__Directions__. Carry none of the pictures over; set down the material below exactly.

__Given data__.
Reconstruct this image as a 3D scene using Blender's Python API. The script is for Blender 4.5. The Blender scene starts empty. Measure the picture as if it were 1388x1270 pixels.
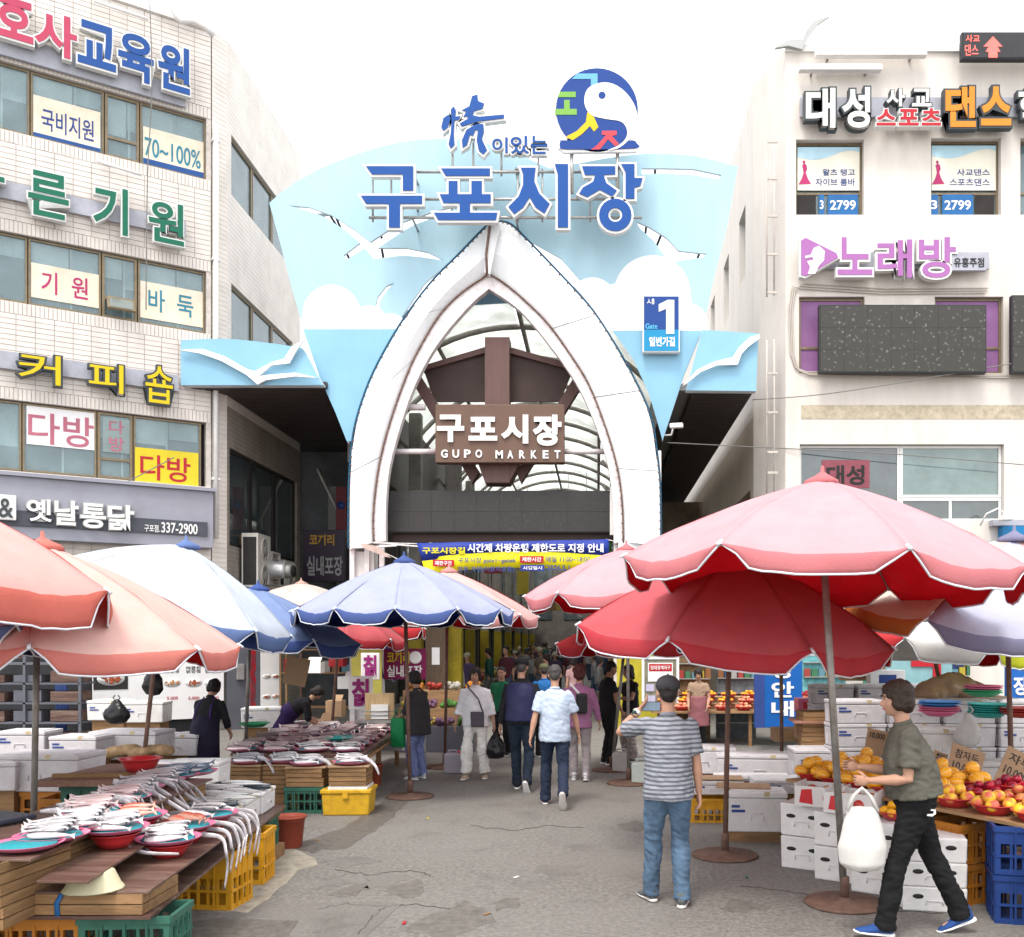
import bpy, math, random
from mathutils import Vector, Matrix, noise, Euler
from mathutils.geometry import tessellate_polygon
from math import sin, cos, pi, radians, atan2, sqrt

R = random.Random(7)
sc = bpy.context.scene
COL = sc.collection

# ------------------------------------------------------------------ camera, sky, sun, exposure
F = 1300.0
PX, PY, EYE = 810.0, 866.0, 2.0          # vanishing point of the street and eye height
cam = bpy.data.cameras.new('camera')
camo = bpy.data.objects.new('camera', cam)
COL.objects.link(camo)
camo.location = (0, 0, EYE)
camo.rotation_euler = (radians(90), 0, 0)
cam.sensor_width = 36
cam.lens = 36 * F / 1388
cam.shift_x = -(PX - 694) / 1388
cam.shift_y = (PY - 635) / 1388
cam.clip_start = .1
cam.clip_end = 2000
sc.camera = camo

world = bpy.data.worlds.new('World')
sc.world = world
world.use_nodes = True
nt = world.node_tree
nt.nodes.clear()
wo = nt.nodes.new('ShaderNodeOutputWorld')
sky = nt.nodes.new('ShaderNodeTexSky')
sky.sky_type = 'NISHITA'
sky.sun_disc = False
sky.sun_elevation = radians(62)
sky.sun_rotation = radians(200)
sky.dust_density = 4
b1 = nt.nodes.new('ShaderNodeBackground')
b1.inputs['Strength'].default_value = .06
nt.links.new(sky.outputs[0], b1.inputs['Color'])
b2 = nt.nodes.new('ShaderNodeBackground')        # the even white cloud layer of an overcast day
b2.inputs['Color'].default_value = (1, .985, .965, 1)
b2.inputs['Strength'].default_value = .78
ad = nt.nodes.new('ShaderNodeAddShader')
nt.links.new(b1.outputs[0], ad.inputs[0])
nt.links.new(b2.outputs[0], ad.inputs[1])
nt.links.new(ad.outputs[0], wo.inputs[0])

sl = bpy.data.lights.new('sun', 'SUN')
sl.energy = 1.1
sl.angle = radians(14)
sl.color = (1, .965, .91)
so = bpy.data.objects.new('sun', sl)
COL.objects.link(so)
sd = Vector((sin(radians(200)) * cos(radians(62)), cos(radians(200)) * cos(radians(62)), sin(radians(62))))
so.rotation_euler = sd.to_track_quat('Z', 'Y').to_euler()
so.location = (0, 0, 30)

sc.view_settings.view_transform = 'Standard'
sc.view_settings.look = 'None'
sc.view_settings.exposure = 1.2
sc.view_settings.gamma = 1
sc.view_settings.use_curve_mapping = False
try:
    sc.cycles.max_bounces = 6
    sc.cycles.diffuse_bounces = 3
    sc.cycles.glossy_bounces = 3
    sc.cycles.use_denoising = True
except Exception:
    pass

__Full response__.
Reconstruct this image as a 3D scene using Blender's Python API. The script is for Blender 4.5. The Blender scene starts empty. Measure the picture as if it were 1388x1270 pixels.
import bpy, math, random
from mathutils import Vector, Matrix, noise, Euler
from mathutils.geometry import tessellate_polygon
from math import sin, cos, pi, radians, atan2, sqrt

R = random.Random(7)
sc = bpy.context.scene
COL = sc.collection

# ------------------------------------------------------------------ camera, sky, sun, exposure
F = 1300.0
PX, PY, EYE = 810.0, 866.0, 2.0          # vanishing point of the street and eye height
cam = bpy.data.cameras.new('camera')
camo = bpy.data.objects.new('camera', cam)
COL.objects.link(camo)
camo.location = (0, 0, EYE)
camo.rotation_euler = (radians(90), 0, 0)
cam.sensor_width = 36
cam.lens = 36 * F / 1388
cam.shift_x = -(PX - 694) / 1388
cam.shift_y = (PY - 635) / 1388
cam.clip_start = .1
cam.clip_end = 2000
sc.camera = camo

world = bpy.data.worlds.new('World')
sc.world = world
world.use_nodes = True
nt = world.node_tree
nt.nodes.clear()
wo = nt.nodes.new('ShaderNodeOutputWorld')
sky = nt.nodes.new('ShaderNodeTexSky')
sky.sky_type = 'NISHITA'
sky.sun_disc = False
sky.sun_elevation = radians(62)
sky.sun_rotation = radians(200)
sky.dust_density = 4
b1 = nt.nodes.new('ShaderNodeBackground')
b1.inputs['Strength'].default_value = .06
nt.links.new(sky.outputs[0], b1.inputs['Color'])
b2 = nt.nodes.new('ShaderNodeBackground')        # the even white cloud layer of an overcast day
b2.inputs['Color'].default_value = (1, .985, .965, 1)
b2.inputs['Strength'].default_value = .78
ad = nt.nodes.new('ShaderNodeAddShader')
nt.links.new(b1.outputs[0], ad.inputs[0])
nt.links.new(b2.outputs[0], ad.inputs[1])
nt.links.new(ad.outputs[0], wo.inputs[0])

sl = bpy.data.lights.new('sun', 'SUN')
sl.energy = 1.1
sl.angle = radians(14)
sl.color = (1, .965, .91)
so = bpy.data.objects.new('sun', sl)
COL.objects.link(so)
sd = Vector((sin(radians(200)) * cos(radians(62)), cos(radians(200)) * cos(radians(62)), sin(radians(62))))
so.rotation_euler = sd.to_track_quat('Z', 'Y').to_euler()
so.location = (0, 0, 30)

sc.view_settings.view_transform = 'Standard'
sc.view_settings.look = 'None'
sc.view_settings.exposure = 1.2
sc.view_settings.gamma = 1
sc.view_settings.use_curve_mapping = False
try:
    sc.cycles.max_bounces = 6
    sc.cycles.diffuse_bounces = 3
    sc.cycles.glossy_bounces = 3
    sc.cycles.use_denoising = True
except Exception:
    pass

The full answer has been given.